I call the Hay Lit Fest ‘BBC Radio 4 on location’ because the audiences are listeners to this radio channel that caters for middle-class England (and Wales). They come to celebrate books and book talk. They fill up campsites and bed and breakfast acommodation for miles around. They attend, say, three events a day and then wander round the large tented campus, eating ‘al fresco’, chatting to the celebrities and wondering who else to listen to; or they hire bikes, take their cars or just walk to enjoy the beautiful countryside round the river Wye and Black Mountains.

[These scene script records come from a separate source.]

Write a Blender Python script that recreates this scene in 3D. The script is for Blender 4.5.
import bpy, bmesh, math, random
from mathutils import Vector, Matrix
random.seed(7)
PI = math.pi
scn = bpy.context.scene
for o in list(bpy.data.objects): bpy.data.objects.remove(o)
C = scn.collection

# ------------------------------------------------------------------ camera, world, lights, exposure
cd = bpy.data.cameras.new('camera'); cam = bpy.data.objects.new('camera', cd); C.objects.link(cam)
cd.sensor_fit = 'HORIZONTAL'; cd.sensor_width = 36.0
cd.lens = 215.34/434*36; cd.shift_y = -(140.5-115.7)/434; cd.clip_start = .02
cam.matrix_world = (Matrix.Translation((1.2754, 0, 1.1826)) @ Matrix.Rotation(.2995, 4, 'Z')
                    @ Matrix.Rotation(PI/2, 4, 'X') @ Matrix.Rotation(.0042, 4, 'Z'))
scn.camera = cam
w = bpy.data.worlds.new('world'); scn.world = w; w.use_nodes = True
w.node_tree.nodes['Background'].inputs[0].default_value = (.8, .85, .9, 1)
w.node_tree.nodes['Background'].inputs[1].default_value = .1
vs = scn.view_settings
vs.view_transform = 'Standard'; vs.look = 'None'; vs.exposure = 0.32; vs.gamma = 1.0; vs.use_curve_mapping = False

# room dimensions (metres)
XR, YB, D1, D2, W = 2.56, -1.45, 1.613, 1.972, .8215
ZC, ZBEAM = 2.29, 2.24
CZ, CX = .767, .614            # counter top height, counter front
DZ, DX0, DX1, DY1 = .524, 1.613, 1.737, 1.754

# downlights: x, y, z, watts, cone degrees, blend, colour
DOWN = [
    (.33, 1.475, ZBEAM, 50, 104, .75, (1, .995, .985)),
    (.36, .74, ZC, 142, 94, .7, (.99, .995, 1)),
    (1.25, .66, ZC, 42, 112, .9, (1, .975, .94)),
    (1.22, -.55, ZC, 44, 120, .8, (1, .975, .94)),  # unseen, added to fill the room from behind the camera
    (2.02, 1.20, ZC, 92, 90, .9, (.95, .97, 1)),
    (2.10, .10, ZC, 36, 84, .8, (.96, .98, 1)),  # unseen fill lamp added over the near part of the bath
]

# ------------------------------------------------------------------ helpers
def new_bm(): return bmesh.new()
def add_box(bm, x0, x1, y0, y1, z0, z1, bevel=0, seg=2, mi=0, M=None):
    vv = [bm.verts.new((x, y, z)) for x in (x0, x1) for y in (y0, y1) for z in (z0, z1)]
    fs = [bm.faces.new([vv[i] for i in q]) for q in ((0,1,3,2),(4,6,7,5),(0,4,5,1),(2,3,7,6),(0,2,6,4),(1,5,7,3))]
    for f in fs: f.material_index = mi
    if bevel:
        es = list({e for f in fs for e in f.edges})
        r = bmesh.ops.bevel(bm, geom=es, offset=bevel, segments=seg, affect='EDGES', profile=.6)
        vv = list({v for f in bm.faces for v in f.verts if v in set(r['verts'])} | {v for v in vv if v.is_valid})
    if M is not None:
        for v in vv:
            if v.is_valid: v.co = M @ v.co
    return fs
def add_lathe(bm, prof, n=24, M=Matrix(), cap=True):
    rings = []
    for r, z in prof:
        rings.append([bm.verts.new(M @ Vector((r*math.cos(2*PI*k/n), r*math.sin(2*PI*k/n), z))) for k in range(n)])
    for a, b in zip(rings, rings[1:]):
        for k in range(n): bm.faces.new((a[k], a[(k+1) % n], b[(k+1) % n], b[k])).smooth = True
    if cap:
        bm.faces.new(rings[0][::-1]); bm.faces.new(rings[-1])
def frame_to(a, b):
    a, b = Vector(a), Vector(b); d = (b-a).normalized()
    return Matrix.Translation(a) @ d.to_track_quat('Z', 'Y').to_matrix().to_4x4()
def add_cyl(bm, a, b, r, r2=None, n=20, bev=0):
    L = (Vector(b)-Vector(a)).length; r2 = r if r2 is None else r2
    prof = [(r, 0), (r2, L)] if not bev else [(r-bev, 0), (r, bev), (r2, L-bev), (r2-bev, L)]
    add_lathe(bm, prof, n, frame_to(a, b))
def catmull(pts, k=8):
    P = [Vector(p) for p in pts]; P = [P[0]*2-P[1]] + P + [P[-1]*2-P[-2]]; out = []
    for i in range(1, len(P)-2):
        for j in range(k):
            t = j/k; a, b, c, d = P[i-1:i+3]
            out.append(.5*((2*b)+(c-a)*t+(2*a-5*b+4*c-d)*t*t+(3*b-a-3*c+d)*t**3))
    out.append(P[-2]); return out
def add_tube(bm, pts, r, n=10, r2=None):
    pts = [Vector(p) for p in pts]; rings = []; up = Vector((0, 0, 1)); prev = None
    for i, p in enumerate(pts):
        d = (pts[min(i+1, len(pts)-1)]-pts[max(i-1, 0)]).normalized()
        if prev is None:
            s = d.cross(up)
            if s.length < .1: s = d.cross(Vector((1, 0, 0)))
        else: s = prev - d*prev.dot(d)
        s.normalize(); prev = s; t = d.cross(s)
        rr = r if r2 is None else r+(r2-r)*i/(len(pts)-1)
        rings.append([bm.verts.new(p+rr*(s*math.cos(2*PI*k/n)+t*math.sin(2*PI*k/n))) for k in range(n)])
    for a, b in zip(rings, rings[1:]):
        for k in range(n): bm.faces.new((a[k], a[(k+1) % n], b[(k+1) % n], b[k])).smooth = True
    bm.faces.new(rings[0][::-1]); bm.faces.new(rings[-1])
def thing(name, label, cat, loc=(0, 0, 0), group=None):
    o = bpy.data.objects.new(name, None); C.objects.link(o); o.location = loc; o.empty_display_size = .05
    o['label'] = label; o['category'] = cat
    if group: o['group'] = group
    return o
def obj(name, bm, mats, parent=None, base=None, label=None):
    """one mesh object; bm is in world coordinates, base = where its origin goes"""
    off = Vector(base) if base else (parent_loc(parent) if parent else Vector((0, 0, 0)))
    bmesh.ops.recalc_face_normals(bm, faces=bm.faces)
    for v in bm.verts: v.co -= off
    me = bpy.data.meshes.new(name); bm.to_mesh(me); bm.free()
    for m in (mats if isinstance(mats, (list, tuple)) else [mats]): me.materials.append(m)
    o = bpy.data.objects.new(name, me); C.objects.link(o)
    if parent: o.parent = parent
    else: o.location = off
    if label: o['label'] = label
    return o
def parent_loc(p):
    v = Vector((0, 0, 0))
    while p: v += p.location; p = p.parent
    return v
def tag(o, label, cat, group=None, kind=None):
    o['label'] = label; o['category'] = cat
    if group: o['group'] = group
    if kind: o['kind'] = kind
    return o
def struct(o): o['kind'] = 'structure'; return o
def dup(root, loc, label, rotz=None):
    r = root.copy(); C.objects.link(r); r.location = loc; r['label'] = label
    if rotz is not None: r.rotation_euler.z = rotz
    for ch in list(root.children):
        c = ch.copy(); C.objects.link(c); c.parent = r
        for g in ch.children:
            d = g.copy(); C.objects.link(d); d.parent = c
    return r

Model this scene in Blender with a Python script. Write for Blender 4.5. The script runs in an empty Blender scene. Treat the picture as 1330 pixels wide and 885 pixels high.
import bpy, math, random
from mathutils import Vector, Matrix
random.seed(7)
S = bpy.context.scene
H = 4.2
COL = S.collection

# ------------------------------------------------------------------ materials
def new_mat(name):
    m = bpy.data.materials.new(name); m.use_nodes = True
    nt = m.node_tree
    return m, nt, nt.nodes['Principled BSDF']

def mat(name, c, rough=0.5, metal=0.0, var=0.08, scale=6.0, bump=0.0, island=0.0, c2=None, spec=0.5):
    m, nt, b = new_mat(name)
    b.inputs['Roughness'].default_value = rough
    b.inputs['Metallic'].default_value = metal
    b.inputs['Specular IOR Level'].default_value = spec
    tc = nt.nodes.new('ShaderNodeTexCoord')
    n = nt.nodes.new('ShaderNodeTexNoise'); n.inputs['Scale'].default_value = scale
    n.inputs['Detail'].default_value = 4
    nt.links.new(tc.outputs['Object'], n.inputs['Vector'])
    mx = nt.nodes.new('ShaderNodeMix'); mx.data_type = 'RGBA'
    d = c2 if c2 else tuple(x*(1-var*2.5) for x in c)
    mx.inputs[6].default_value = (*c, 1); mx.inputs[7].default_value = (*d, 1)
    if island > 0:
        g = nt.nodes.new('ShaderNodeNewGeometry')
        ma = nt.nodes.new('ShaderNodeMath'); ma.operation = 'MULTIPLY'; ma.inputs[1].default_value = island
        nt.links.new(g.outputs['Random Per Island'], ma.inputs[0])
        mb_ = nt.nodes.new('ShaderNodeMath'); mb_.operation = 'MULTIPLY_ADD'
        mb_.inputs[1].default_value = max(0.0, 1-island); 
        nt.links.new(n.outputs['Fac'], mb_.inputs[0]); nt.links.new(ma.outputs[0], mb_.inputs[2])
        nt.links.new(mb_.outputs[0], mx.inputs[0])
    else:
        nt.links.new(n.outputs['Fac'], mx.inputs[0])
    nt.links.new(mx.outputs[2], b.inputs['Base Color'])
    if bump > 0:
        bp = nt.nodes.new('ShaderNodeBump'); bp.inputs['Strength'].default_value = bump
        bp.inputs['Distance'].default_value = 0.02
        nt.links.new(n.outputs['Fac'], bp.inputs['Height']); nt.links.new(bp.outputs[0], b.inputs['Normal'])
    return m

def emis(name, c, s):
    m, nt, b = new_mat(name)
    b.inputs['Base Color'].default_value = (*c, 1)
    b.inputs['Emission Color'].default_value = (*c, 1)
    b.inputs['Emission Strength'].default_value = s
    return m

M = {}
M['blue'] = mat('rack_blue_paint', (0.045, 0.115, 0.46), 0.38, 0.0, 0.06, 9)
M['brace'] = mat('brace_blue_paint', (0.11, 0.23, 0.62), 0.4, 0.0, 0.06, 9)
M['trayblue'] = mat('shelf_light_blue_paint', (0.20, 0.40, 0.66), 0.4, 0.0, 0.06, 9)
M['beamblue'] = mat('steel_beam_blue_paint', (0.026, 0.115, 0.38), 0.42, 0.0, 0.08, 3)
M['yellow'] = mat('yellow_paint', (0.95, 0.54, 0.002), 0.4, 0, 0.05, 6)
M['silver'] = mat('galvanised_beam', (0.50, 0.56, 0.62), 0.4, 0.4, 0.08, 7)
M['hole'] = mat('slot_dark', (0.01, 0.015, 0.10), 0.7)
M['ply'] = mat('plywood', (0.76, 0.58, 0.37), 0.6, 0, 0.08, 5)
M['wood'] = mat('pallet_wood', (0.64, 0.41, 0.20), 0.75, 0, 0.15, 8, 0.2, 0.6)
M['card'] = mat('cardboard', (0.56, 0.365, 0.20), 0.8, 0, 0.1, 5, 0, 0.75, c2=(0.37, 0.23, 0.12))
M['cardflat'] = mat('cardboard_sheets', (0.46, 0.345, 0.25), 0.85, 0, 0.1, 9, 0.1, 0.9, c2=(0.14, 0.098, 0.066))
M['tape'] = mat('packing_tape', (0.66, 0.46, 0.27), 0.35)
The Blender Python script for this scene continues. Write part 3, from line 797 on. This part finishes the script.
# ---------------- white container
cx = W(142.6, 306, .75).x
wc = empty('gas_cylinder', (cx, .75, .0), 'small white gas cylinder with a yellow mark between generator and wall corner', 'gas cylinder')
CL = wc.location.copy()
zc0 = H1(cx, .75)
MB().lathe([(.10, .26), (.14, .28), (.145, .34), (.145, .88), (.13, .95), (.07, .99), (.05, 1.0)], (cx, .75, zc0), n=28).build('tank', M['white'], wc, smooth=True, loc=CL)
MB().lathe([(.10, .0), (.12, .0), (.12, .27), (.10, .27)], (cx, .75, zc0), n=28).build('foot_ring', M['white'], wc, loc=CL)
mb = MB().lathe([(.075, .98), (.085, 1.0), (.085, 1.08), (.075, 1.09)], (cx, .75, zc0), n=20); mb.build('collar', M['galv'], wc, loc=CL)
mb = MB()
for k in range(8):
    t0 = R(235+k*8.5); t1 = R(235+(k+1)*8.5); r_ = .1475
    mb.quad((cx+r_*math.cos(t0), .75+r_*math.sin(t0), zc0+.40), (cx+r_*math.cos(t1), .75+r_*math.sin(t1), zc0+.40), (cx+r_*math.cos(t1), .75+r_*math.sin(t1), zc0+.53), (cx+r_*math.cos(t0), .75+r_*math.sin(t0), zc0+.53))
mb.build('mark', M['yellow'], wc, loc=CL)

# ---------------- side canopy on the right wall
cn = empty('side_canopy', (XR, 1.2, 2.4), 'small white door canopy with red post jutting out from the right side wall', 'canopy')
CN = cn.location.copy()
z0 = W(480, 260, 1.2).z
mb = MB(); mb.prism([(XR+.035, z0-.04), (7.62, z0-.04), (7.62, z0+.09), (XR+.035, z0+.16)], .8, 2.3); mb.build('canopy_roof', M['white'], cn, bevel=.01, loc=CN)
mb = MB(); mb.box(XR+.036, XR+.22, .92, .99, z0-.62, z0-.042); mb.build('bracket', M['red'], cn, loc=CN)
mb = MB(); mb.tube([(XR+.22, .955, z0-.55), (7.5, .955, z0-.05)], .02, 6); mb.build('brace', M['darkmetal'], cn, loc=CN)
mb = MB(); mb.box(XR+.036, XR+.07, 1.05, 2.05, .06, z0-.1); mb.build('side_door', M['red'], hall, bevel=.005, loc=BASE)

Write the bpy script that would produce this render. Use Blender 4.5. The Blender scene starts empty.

This year my wife and I gave a powerpoint presentation about our new book ‘Tragic Heroes’. It is a grim story about concentration camps and the sinking of FFS Surcouf, the world’s largest submarine until after World War II.. We wondered who would come on the afternoon of the public holiday to celebrate the Queen’s platinum jubilee. We were amazed to see that the ‘Wales Tent’ was nearly full with more than 350 seats occupied and afterwards the queue waiting for us to signs copies of our book and then buy it stretched outside the Book Tent. Where else would that happen? It was like the the biblical parable of the loaves and fishes. We produced one book and hundreds of people came to listen to us talk about it.

The Hay Literary Festival franchises other lit. fests, in South America, India, Africa and Europe. They have to work as well as the mother festival in Hay. Any author should applaud this brand in a world where social media and TV are taking over.